▼

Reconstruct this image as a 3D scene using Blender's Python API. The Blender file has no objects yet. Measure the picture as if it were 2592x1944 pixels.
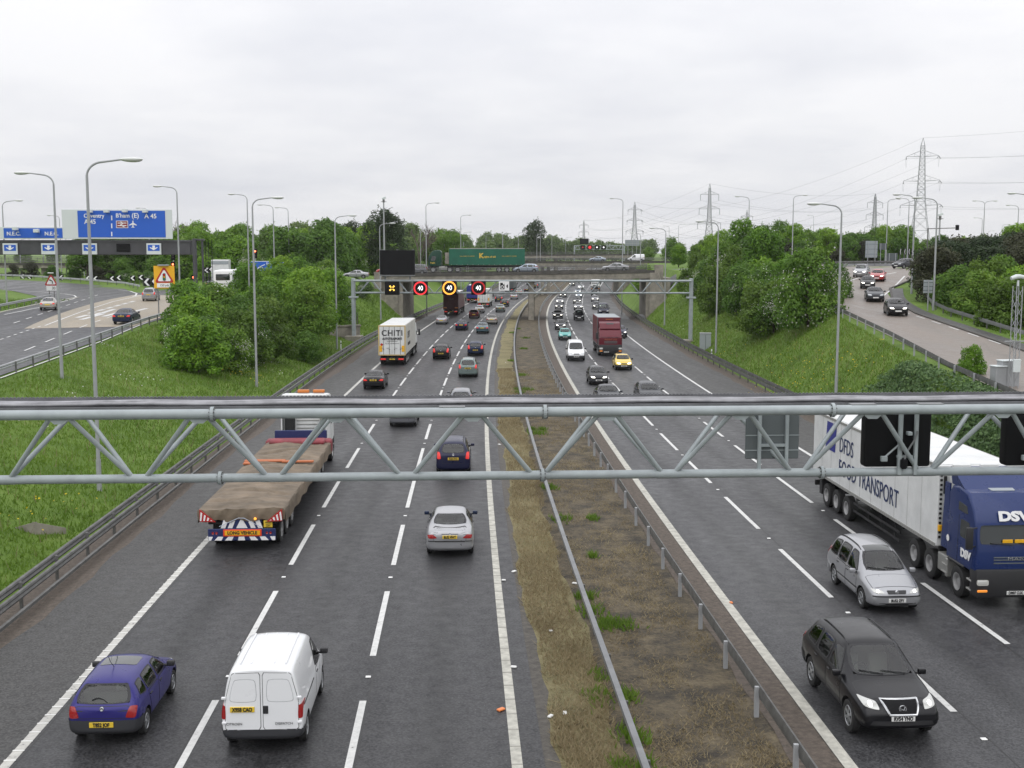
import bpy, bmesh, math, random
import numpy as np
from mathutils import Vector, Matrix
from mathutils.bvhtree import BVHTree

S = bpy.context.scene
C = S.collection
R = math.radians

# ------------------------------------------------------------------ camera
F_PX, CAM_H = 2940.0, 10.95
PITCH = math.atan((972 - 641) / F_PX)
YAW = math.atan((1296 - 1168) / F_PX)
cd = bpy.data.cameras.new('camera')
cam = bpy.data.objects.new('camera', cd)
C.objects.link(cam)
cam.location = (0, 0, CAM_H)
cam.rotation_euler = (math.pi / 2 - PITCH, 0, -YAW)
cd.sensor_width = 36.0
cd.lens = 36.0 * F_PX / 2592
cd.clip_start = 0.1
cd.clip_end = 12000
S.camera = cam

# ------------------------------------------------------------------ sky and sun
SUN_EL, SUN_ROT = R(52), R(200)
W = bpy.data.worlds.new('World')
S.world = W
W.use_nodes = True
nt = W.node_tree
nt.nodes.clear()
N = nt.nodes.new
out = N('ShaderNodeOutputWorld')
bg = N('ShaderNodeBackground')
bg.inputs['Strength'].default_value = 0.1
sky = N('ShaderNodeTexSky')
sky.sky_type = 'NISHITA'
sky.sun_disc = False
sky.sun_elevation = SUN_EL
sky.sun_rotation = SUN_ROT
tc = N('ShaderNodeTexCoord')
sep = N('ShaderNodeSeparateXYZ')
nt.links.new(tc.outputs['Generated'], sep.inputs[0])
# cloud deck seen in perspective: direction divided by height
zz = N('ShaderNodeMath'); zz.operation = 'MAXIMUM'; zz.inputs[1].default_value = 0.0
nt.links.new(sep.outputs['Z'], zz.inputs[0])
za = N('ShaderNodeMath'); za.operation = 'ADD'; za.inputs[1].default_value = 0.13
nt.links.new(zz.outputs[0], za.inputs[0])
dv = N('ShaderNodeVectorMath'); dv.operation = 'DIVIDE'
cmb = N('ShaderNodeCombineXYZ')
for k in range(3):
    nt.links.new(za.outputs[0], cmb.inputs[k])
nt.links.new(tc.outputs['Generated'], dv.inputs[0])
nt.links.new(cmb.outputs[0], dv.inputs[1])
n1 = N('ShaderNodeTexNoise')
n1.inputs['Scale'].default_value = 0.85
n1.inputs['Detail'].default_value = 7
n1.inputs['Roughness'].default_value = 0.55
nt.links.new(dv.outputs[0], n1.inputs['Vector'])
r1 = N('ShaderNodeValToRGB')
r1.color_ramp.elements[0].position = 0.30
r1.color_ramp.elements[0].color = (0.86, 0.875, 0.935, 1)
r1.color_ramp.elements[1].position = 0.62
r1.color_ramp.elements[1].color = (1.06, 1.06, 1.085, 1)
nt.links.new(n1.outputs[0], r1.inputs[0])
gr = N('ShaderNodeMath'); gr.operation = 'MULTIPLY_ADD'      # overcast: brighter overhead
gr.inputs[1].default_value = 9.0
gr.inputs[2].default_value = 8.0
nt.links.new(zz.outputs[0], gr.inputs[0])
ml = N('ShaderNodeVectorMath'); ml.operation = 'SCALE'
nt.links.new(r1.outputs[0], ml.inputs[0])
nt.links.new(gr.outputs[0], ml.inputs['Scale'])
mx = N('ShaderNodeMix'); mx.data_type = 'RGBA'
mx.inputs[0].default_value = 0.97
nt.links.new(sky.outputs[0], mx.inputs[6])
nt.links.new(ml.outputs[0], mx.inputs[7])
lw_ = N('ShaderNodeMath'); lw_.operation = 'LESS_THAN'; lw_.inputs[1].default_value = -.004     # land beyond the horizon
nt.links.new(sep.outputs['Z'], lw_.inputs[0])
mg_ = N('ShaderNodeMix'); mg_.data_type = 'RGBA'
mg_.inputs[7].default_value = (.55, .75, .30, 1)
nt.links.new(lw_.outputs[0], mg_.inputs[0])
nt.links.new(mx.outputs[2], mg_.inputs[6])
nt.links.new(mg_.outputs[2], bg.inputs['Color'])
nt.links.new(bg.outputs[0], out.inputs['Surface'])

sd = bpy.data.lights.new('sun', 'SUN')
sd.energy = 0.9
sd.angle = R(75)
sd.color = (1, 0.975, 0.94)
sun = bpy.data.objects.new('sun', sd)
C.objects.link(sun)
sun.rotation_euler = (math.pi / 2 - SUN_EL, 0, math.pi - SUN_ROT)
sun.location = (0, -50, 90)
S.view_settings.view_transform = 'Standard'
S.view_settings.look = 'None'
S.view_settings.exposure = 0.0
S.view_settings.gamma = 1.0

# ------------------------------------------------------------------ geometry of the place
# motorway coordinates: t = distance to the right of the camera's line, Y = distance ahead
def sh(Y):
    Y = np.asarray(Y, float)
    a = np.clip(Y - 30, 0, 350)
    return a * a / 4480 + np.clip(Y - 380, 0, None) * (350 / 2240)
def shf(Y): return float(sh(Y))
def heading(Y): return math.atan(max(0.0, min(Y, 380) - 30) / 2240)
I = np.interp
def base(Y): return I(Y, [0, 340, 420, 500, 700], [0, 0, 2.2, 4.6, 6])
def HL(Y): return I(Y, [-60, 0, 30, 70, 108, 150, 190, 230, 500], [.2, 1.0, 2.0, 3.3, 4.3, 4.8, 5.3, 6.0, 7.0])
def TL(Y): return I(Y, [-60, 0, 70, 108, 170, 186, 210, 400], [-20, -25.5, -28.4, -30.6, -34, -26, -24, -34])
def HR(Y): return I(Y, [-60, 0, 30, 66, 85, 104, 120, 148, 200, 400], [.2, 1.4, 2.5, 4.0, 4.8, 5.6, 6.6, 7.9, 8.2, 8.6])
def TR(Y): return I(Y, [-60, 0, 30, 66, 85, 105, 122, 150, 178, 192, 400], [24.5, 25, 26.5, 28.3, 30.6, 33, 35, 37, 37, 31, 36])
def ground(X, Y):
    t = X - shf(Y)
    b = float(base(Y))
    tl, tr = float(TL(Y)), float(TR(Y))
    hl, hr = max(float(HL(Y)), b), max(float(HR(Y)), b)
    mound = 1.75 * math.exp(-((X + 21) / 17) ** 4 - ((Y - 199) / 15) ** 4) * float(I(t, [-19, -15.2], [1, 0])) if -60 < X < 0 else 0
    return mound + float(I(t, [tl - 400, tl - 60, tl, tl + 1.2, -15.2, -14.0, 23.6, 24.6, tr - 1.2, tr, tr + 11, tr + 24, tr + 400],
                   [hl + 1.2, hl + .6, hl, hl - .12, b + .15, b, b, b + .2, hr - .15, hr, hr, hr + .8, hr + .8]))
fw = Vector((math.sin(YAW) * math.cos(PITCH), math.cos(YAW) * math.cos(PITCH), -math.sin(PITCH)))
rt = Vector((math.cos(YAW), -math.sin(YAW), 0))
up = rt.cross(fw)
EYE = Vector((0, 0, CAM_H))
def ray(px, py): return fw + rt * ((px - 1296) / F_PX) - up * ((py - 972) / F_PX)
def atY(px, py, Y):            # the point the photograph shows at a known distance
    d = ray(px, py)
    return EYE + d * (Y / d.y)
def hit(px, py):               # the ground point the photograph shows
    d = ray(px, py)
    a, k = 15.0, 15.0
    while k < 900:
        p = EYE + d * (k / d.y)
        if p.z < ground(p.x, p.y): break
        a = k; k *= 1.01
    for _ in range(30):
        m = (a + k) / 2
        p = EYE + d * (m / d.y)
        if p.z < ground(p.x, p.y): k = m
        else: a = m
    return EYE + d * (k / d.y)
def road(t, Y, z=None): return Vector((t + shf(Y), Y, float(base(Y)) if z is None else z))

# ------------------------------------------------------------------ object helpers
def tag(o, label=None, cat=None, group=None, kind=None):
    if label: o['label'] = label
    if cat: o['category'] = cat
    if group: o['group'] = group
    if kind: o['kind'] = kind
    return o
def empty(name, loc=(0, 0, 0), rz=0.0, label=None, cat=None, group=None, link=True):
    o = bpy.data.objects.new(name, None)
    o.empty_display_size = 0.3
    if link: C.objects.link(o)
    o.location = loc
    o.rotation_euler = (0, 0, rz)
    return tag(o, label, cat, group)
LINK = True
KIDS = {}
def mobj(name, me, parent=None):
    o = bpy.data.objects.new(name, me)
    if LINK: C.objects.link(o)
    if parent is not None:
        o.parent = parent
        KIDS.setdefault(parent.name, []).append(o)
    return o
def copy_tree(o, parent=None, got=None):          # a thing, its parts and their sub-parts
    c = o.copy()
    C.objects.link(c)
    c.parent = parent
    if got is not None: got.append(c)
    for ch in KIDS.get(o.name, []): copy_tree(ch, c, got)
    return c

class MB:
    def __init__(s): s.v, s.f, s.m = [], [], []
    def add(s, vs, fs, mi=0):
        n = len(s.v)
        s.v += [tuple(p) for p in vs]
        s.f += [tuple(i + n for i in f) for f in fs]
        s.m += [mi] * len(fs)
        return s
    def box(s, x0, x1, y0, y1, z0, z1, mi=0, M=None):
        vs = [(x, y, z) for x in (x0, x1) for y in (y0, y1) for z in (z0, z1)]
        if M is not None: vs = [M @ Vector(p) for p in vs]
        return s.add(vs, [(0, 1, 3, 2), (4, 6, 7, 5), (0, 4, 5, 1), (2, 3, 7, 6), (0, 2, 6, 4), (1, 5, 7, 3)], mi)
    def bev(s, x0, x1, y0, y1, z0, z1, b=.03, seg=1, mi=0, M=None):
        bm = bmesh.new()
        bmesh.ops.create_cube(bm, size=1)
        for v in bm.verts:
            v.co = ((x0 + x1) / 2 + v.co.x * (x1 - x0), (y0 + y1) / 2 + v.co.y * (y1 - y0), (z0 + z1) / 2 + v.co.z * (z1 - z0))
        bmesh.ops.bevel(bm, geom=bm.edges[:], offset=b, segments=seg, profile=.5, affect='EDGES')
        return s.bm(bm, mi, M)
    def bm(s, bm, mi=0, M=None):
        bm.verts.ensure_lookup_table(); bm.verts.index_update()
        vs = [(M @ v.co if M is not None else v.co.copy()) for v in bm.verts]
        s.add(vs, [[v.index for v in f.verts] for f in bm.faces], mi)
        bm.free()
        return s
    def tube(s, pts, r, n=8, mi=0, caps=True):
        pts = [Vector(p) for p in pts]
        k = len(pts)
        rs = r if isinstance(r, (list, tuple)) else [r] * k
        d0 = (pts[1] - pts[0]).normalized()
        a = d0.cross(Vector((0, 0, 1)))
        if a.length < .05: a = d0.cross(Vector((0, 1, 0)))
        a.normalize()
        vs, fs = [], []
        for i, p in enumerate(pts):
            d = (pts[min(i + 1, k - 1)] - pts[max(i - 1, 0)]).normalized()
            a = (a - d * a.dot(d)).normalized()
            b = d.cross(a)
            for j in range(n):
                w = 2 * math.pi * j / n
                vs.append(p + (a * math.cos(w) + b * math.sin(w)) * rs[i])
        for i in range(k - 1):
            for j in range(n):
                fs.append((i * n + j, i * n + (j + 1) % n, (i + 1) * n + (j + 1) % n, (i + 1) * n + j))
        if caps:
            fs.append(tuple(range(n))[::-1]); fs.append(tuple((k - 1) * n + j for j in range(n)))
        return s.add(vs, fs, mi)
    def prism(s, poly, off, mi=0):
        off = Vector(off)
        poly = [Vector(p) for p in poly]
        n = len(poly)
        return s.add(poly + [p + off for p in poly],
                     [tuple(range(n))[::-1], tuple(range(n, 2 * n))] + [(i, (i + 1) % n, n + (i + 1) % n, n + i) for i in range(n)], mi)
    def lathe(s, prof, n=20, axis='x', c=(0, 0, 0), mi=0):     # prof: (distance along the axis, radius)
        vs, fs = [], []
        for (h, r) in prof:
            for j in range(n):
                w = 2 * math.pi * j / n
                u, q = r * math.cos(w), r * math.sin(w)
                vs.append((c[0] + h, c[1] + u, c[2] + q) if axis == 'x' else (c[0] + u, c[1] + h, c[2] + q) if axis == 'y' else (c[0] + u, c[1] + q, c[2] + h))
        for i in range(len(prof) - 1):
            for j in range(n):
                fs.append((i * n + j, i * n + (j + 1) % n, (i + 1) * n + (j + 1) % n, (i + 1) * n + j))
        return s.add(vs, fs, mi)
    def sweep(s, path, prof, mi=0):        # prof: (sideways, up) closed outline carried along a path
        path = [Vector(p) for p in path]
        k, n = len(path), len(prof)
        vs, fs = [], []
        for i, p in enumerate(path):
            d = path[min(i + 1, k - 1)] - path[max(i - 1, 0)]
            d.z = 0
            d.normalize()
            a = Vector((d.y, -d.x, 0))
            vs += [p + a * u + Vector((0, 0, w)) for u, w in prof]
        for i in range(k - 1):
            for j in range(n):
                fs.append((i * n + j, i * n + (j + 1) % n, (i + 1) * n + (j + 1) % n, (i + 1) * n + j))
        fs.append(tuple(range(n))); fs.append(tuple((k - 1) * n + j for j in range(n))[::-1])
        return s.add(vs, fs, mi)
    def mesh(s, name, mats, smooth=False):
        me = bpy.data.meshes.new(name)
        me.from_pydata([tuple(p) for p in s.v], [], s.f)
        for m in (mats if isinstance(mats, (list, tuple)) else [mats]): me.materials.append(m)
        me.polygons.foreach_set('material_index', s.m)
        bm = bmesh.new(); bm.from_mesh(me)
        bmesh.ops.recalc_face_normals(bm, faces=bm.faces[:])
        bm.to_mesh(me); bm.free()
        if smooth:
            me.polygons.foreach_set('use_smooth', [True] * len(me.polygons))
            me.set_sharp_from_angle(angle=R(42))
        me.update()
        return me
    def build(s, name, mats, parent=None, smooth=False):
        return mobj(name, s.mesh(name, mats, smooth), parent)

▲

§ **Exercise description**: Each line from the top of the material through the line containing "R = math.radians" should be reproduced exactly; please drop any images.

§ **Result of this task**:
Reconstruct this image as a 3D scene using Blender's Python API. The Blender file has no objects yet. Measure the picture as if it were 2592x1944 pixels.
import bpy, bmesh, math, random
import numpy as np
from mathutils import Vector, Matrix
from mathutils.bvhtree import BVHTree

S = bpy.context.scene
C = S.collection
R = math.radians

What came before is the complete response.